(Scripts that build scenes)
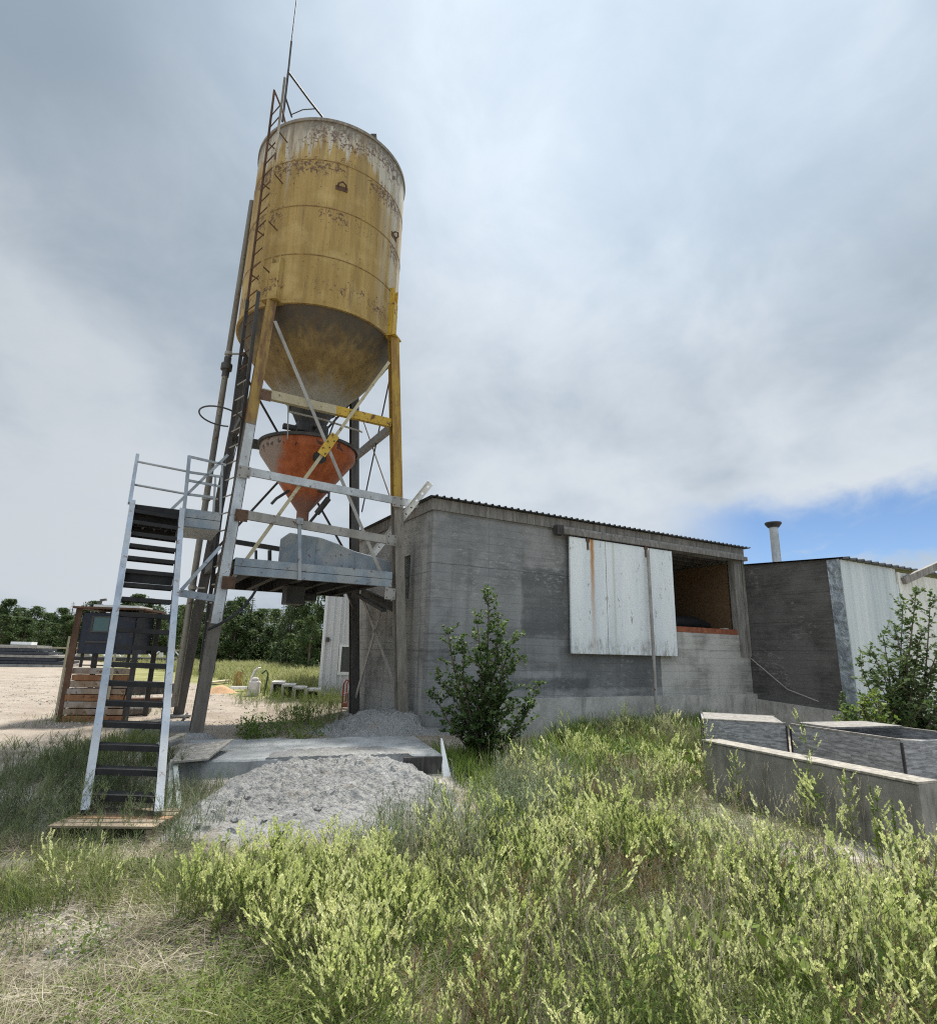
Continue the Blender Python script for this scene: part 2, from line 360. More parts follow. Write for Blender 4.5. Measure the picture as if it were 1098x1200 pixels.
# ring beams under the cone
a, b = fp(307, 461, .14), fp(462, 497, .14); mid = a + (b - a) * .53
brace(a, mid, .10, .17, M['cream'], name='ring_beam'); brace(mid + (b - a) * .001, a + (b - a) * .97, .10, .17, M['yellow'], name='ring_beam')
brace(leg_pt('FR', 6.0) + u * .0, leg_pt('BR', 6.0), .1, .16, M['dusty'], name='ring_beam')
brace(leg_pt('BL', 5.95), leg_pt('BR', 5.95), .1, .2, M['dark'], name='ring_beam'); brace(leg_pt('FL', 6.0), leg_pt('BL', 6.0), .1, .16, M['dark'], name='ring_beam')
# crossed rods
def plate(P, ax, ay, n, mat, par=None):
    m = MB(); m.cbox(P, ax, ay, n); pl__ = m.build('gusset_plate', mat, par or silo)
    for e in (-1, 1):
        for g_ in (-1, 1): m = MB(); c = P + ax * .33 * e + ay * .33 * g_; m.tube([c - n * .4, c - n * 1.3 if n @ v > 0 else c + n * 1.3], .012, 6); m.build('bolt', M['darkrust'], pl__)
for (x_, y_), mt_g in (((286, 553), 'dusty'), ((466, 588), 'dusty'), ((283, 604), 'darkrust'), ((459, 633), 'dusty'), ((311, 463), 'darkrust'), ((457, 696), 'dusty'), ((268, 683), 'darkrust')):
    plate(fp(x_, y_, -.035), u * .2, zz * .2, v * .012, M[mt_g])
x1a, x1b = fp(322, 376), fp(460, 704); x2a, x2b = fp(456, 424, .03), fp(264, 690, .03)
brace(x1a, x1b, .06, .012, M['dusty'], NF, 'cross_brace'); brace(x2a, x2b, .06, .012, M['cream'], NF, 'cross_brace')
g = fp(385, 521, -.02); m = MB(); d1 = (x2b - x2a) / np.linalg.norm(x2b - x2a); d2 = np.cross(d1, NF); m.cbox(g, d1 * .5, d2 * .16, NF * .015)
gp = m.build('gusset_plate', M['yellow'], silo)
for i in range(6): m = MB(); c = g + d1 * (-.2 + .08 * i) + d2 * (.045 * (-1) ** i) - NF * .012 * np.sign(NF @ v); m.tube([c, c - v * .02], .014, 6); m.build('bolt', M['darkrust'], gp)
sp = lambda x, y: onpl(x, y, SIDE, NS)
brace(sp(456, 447), sp(424, 600), .055, .012, M['dark'], NS, 'cross_brace'); brace(sp(424, 488), sp(458, 585), .04, .012, M['dusty'], NS, 'cross_brace')
brace(sp(451, 700), sp(417, 817), .09, .02, M['dusty'], NS, 'cross_brace'); brace(sp(424, 698), sp(464, 806), .09, .02, M['dusty'], NS, 'cross_brace')
brace(leg_pt('BL', 7.5), leg_pt('BR', 3.4), .05, .012, M['dark'], NBk, 'cross_brace'); brace(leg_pt('BR', 7.5), leg_pt('BL', 3.4) , .05, .012, M['dark'], NBk, 'cross_brace')
brace(leg_pt('FL', 7.5), leg_pt('BL', 3.4), .05, .012, M['dark'], NL, 'cross_brace'); brace(leg_pt('BL', 7.5), leg_pt('FL', 3.4), .05, .012, M['dark'], NL, 'cross_brace')
brace(leg_pt('BL', 3.1), leg_pt('FL', 3.1), .08, .14, M['dark'], name='ring_beam')
# long beams bolted on the front
brace(fp(283, 551), fp(491, 592), .05, .14, M['galv'], name='front_beam'); brace(fp(280, 602), fp(461, 634), .06, .15, M['dusty'], name='front_beam')
# conduit under the cone
m = MB(); m.tube([fp(338, 482, .5), fp(380, 492, .5), fp(421, 505, .5), fp(424, 506, .9)], .02, 8); m.tube([fp(338, 470, .5), fp(337, 515, .5)], .012, 6); m.build('conduit', M['dusty'], silo)
# ladder up the tank
best = min(((abs((lambda P: 549 + FPX * ((P - EYE) @ _R) / ((P - EYE) @ _F))(around(th, RT + .17, 10.0)) - 303), th) for th in np.arange(-90, -20, .5)))[1]
Q1 = around(best, RT + .17, 0); lw = V(.73, -.68, 0) * .42; Q2 = Q1 + lw; out_l = (Q1 + lw / 2 - S); out_l[2] = 0; out_l /= np.linalg.norm(out_l)
lad = MB()
lad.cbox(Q1 + zz * 1.3, V(.05, 0, 0), V(0, .05, 0), zz * .02)
ladder = lad.build('ladder', M['dark'], silo)
for q, zt_ in ((Q1, 13.05), (Q2, 13.05)):
    m = MB(); m.beam(q + zz * 1.2, q + zz * 8.05, .065, .022, lw); m.build('ladder_rail', M['dark'], ladder)
    m = MB(); m.beam(q + zz * 8.05, q + zz * zt_, .045, .016, lw)
    if q is Q1: m.tube([q + zz * 13.04, S + (q - S) * .86 + zz * 12.75, S + (q - S) * .72 + zz * 12.2], .022, 6)
    m.build('ladder_rail', M['darkrust' if q is Q1 else 'silo'], ladder)
zr = 1.4
while zr < 12.5:
    m = MB(); m.tube([Q1 + zz * zr, Q2 + zz * zr], .013, 6); m.build('rung', M['dusty' if zr < 6.5 else 'darkrust'], ladder); zr += .305
for z in (8.6, 9.6, 10.7, 11.7):
    for q in (Q1, Q2):
        m = MB(); e = S + (q - S) / np.linalg.norm((q - S)[:2]) * (RT - .01); m.tube([q + zz * z, e + zz * z], .014, 6); m.build('stand_off', M['darkrust'], ladder)
m = MB(); lm_ = Q1 + lw / 2; zh = at(262, 493, 9.6)[2]
hc = lm_ + out_l * .36; hoop = [hc + zz * zh + (out_l * math.cos(t) + lw / .42 * math.sin(t)) * .40 for t in np.linspace(-2.45, 2.45, 24)]
m.tube(hoop, .014, 6); m.build('safety_hoop', M['dark'], ladder)
# mast and stays on the rim
mb = at(331, 142, 10.3); 
m = MB(); m.tube([mb, at(338, 82, 10.32)], .026, 8); m.tube([at(338, 82, 10.32), at(341.5, 48, 10.33)], .022, 8); m.tube([at(341.5, 48, 10.33), at(349, -14, 10.36)], .012, 6); mast = m.build('mast', M['dark'], silo)
m = MB(); m.tube([at(338, 84, 10.32), at(363, 118, 10.75), at(378, 137, 11.0)], .024, 8); m.build('stay', M['dark'], mast)
m = MB(); m.tube([at(341, 134, 10.4), at(355, 128, 10.6), at(370, 127, 10.9)], .012, 6); m.tube([at(331, 142, 10.3), at(334, 112, 10.3), at(342, 137, 10.7)], .02, 6); m.build('stay', M['dark'], mast)
# fill pipe
pt_, pb_ = at(295.5, 236, 11.6), at(204, 828, 11.3); L_ = lambda f_: pb_ + (pt_ - pb_) * f_
m = MB(); m.tube([L_(0), L_(1)], .062, 14); fill = m.build('fill_pipe', M['pipe'], silo, smooth=True)
fz = (at(267, 428, 11.4)[2] - pb_[2]) / (pt_[2] - pb_[2])
m = MB(); m.tube([L_(fz - .006), L_(fz + .006)], .115, 16); m.tube([L_(fz - .02), L_(fz + .02)], .075, 14); m.build('coupling', M['dark'], fill)
for y_ in (412, 585, 690):
    f_ = (at(267, y_, 11.4)[2] - pb_[2]) / (pt_[2] - pb_[2]); c = L_(f_)
    m = MB(); e = c + (S - c) * V(1, 1, 0) * (.17 if y_ < 500 else .12); m.beam(c, e, .03, .03); m.tube([L_(f_ - .003), L_(f_ + .003)], .08, 12); m.build('pipe_bracket', M['dusty'], fill)

# ------------------------------------------------------------ orange weigh hopper
hop = thing('weigh_hopper', 'orange rust-spotted conical hopper hanging below the silo outlet', 'hopper', S + zz * 4.1)
m = MB(); m.lathe(S, [(.86, 5.62), (.95, 5.62), (.95, 5.42), (.93, 5.38), (.12, 4.28), (.12, 4.1), (.09, 4.1), (.09, 4.28), (.90, 5.38), (.92, 5.43), (.92, 5.6)], 72); m.build('cone', M['orange'], hop, smooth=True)
m = MB(); m.lathe(S, [(.94, 5.56), (1.0, 5.56), (1.0, 5.62), (.2, 5.66), (.2, 5.64)], 72); m.build('rim_ring', M['dark'], hop, smooth=True)
hp = at(376, 538, 11.401 - .8); 
m = MB(); nrm = (hp - (S + zz * hp[2])) ; nrm /= np.linalg.norm(nrm); m.tube([S + zz * 5.25 + nrm * .70, S + zz * 5.18 + nrm * .90], .12, 20); m.build('inlet_port', M['rubber'], hop)
for th in (-100, 20, 140):
    m = MB(); m.tube([around(th, .98, 5.55), around(th, 1.3, 5.9)], .016, 6); m.build('hanger_rod', M['dark'], hop)
m = MB(); m.tube([around(40, .42, 4.66), around(48, .62, 4.62), around(48, .62, 4.48), around(48, .2, 4.05)], .03, 8); m.tube([around(48, .62, 4.50), around(48, .36, 4.22)], .06, 10); m.build('air_cylinder', M['dark'], hop)
m = MB(); m.tube([around(-50, .40, 4.62), around(-56, .62, 4.42), around(-58, .7, 4.3)], .028, 8); m.build('lever_arm', M['dark'], hop)

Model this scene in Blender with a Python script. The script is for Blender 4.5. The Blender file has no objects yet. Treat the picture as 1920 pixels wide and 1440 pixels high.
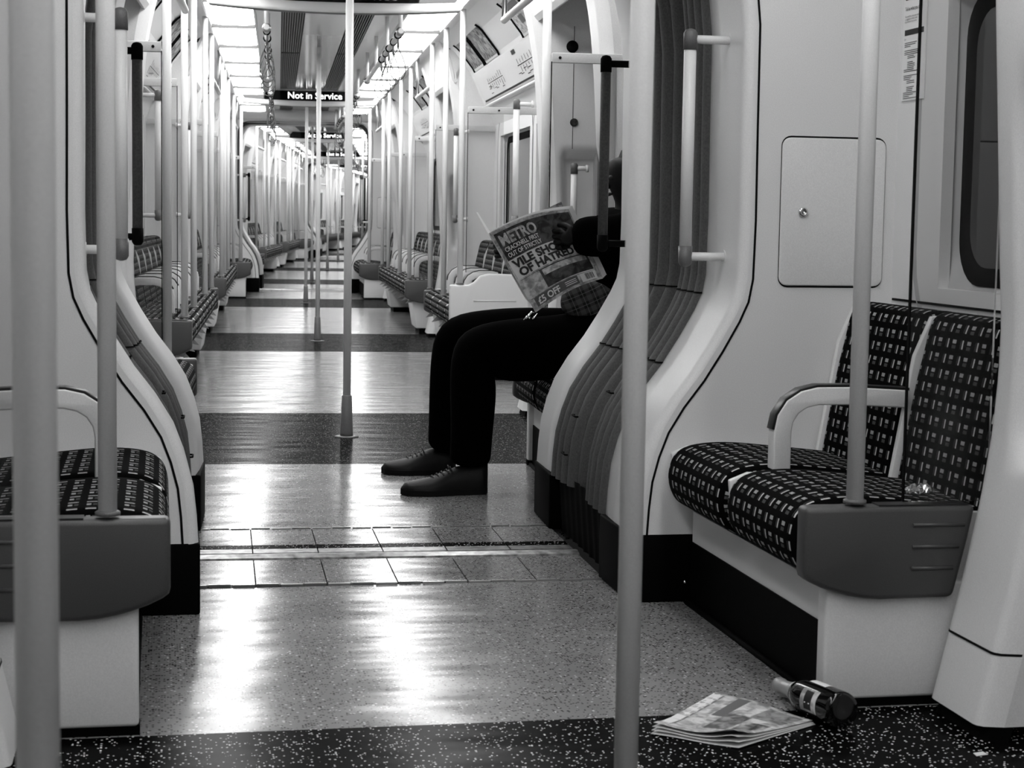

DIRECTIONS:
Count how many lines in the data above hold the string "this", and give the number with no other words.

EXERCISE ANSWER:
2